Ketiga, kehidupan pejabat negara yang hedonistik. Hal itu dicontohkan oleh Pangeran Sheikh Mohammed Bin Zayed al-Nahyan (MBZ). Kekayaannya yang berjumlah ratusan triliun didapatkan dari bisnis dan peninggalan ayahnya, Sheikh Zayed bin Sultan Al Nahyan. Sehingga ia bisa memiliki kapal pesiar dan disebut-sebut pernah berkeinginan membeli salah satu pulau di Indonesia.
Kehidupan yang disertai dengan memewahan dari pejabat negara ini tak dapat disebut hak individual. Ia mempengaruhi struktur ekonomi negara dan pemerintahan. Sebagaimana kehidupan pejabat yang sederhana juga ikut mempengaruhi efisiensi keuangan negara. Begitu pula dengan kehidupan pejabat yang setiap langkahnya dapat menghabiskan anggaran negara.
PASAR POTENSIAL
Salah satu alasan mendasar Pemerintah UEA melakukan ekspansi investasi di Indonesia adalah diversifikasi ekonomi. Abu Dhabi ingin keluar dari ketergantungan yang berlebihan terhadap minyak. Yang akhir-akhir ini menyeret negara itu dalam jurang resesi.
Karena beberapa alasan di atas, UEA memperkuat hubungannya dengan Indonesia. Dalih bahwa UEA ingin berkontribusi terhadap bangsa ini karena memiliki kesamaan dari segi keagamaan penduduk tak bisa sepenuhnya diterima oleh akal sehat. Ia hanyalah bumbu diplomasi dalam menyentuh sisi emosional bangsa yang mayoritas beragama Islam ini. Motif politik dan ekonomilah yang kuat melatarinya.
Itu pula yang membuat UEA menancapkan beragam investasinya di Indonesia. Negara yang memiliki penduduk 9,9 juta jiwa itu menyasar beragam bisnis dan investasi di Tanah Air.

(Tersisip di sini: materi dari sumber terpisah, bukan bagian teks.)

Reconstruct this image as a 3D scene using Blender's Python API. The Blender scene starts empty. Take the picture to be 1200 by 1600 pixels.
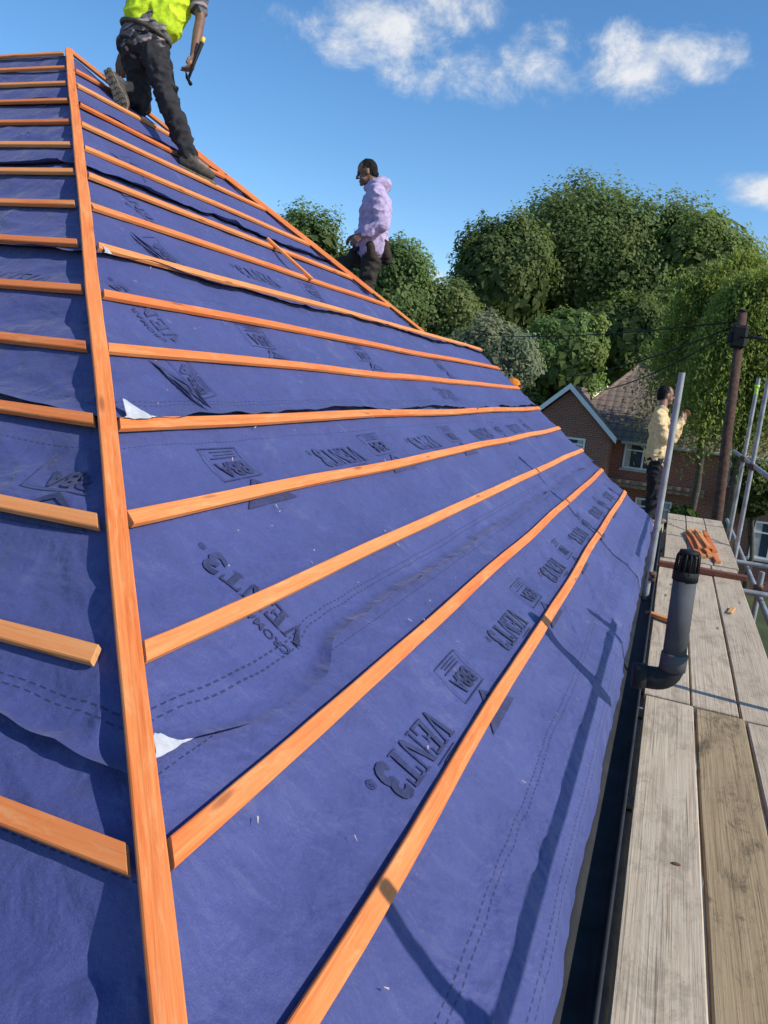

Baik dari sektor pembangunan infrastruktur, pertanian, retail, maupun migas.
Atas dasar itu, keterlibatan dalam pembangunan ibu kota negara (IKN) di Kalimantan Timur juga tidak terlepas dari misi tersebut. Investasi UEA senilai Rp 312 triliun yang disepakati bersama Jokowi pada awal tahun ini adalah salah satu upaya negara itu masuk dalam berbagai bidang ekonomi bangsa ini.

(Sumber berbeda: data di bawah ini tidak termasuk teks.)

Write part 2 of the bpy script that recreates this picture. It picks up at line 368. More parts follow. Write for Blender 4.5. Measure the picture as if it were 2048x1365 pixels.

Saya melihat upaya UEA melakukan investasi di Indonesia sebagai bagian yang tak dapat dipisahkan dari keberadaan pasar potensial di Tanah Air. Penduduk Indonesia yang berjumlah 268 juta jiwa adalah pasar potensial bagi produk-produk retail dan migas yang ingin dibangun UEA.
POSISI INDONESIA
Hubungan ekonomi Indonesia dan UEA adalah bagian dari langkah yang tidak berbanding lurus dengan kebijakan luar negeri negara ini. Politik luar negeri yang mengusung gerakan non-blok yang disuarakan Sukarno acap kali disalahgunakan dalam pelaksanaannya saat ini. Singkatnya, di saat Indonesia menerima pinangan investasi dari UEA, maka hal itu sama saja mencederai hubungan negara ini dengan Palestina yang menentang keras normalisasi hubungan Abu Dhabi dengan Tel Aviv.

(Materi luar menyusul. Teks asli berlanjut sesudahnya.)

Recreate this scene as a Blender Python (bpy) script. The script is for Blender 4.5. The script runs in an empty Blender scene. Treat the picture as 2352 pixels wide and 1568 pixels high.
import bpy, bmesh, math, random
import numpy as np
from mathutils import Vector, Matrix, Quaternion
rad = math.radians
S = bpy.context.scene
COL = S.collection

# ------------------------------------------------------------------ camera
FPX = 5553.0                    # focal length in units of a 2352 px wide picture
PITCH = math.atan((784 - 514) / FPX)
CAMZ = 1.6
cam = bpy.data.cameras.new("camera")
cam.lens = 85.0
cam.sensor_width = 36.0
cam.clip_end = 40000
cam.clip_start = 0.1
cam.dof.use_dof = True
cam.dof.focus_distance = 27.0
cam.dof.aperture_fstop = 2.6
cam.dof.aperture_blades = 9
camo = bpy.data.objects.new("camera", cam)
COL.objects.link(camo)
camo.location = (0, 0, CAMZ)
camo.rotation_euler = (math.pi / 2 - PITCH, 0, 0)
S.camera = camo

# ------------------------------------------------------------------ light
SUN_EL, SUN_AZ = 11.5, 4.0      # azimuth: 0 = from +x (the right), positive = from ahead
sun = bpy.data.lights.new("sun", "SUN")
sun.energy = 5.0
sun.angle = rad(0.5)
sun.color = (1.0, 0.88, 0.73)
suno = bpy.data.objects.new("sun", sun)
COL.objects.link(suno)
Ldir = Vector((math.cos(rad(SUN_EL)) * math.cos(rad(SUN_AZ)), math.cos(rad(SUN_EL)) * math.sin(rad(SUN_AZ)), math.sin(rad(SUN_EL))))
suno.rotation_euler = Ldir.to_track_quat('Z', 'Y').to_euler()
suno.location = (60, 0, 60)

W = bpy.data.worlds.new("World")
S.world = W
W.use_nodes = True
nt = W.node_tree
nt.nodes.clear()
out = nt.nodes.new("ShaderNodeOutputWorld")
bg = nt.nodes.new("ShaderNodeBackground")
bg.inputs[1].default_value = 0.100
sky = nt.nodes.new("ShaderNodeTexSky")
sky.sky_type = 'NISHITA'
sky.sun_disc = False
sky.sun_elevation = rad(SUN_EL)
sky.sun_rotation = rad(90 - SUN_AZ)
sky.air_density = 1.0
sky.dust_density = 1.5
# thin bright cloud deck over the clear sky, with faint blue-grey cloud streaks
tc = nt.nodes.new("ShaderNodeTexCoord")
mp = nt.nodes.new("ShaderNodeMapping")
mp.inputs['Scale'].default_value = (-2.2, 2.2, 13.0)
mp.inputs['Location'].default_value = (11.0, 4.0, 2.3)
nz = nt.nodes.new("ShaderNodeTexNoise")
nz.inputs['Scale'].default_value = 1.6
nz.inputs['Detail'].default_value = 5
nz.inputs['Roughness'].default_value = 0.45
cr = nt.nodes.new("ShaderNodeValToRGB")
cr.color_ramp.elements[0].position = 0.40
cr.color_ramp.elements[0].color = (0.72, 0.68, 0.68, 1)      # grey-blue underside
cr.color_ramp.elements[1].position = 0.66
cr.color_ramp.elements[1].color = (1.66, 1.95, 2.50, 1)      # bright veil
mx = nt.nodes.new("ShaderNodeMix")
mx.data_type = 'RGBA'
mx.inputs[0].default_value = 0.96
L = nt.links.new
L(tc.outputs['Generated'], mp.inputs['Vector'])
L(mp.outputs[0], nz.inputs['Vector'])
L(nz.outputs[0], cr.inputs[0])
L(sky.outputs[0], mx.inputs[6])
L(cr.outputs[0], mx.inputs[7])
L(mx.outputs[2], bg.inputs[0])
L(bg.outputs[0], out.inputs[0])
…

Di sisi lain, pemberian karpet merah bagi investasi UEA di Indonesia sama saja mengamini langkah para pemimpin kerajaan itu melakukan serangan dan intervensi militer ke negara-negara di kawasan Timur Tengah dan belahan dunia lainnya. Pada titik tertentu, ketika menguatnya hubungan UEA dengan Indonesia, dan suatu saat terjadi konflik dalam negeri yang merugikan bisnis Abu Dhabi, bukankah tidak menutup kemungkinan pula bagi negara itu melakukan intervensi terhadap masalah dalam negeri Indonesia?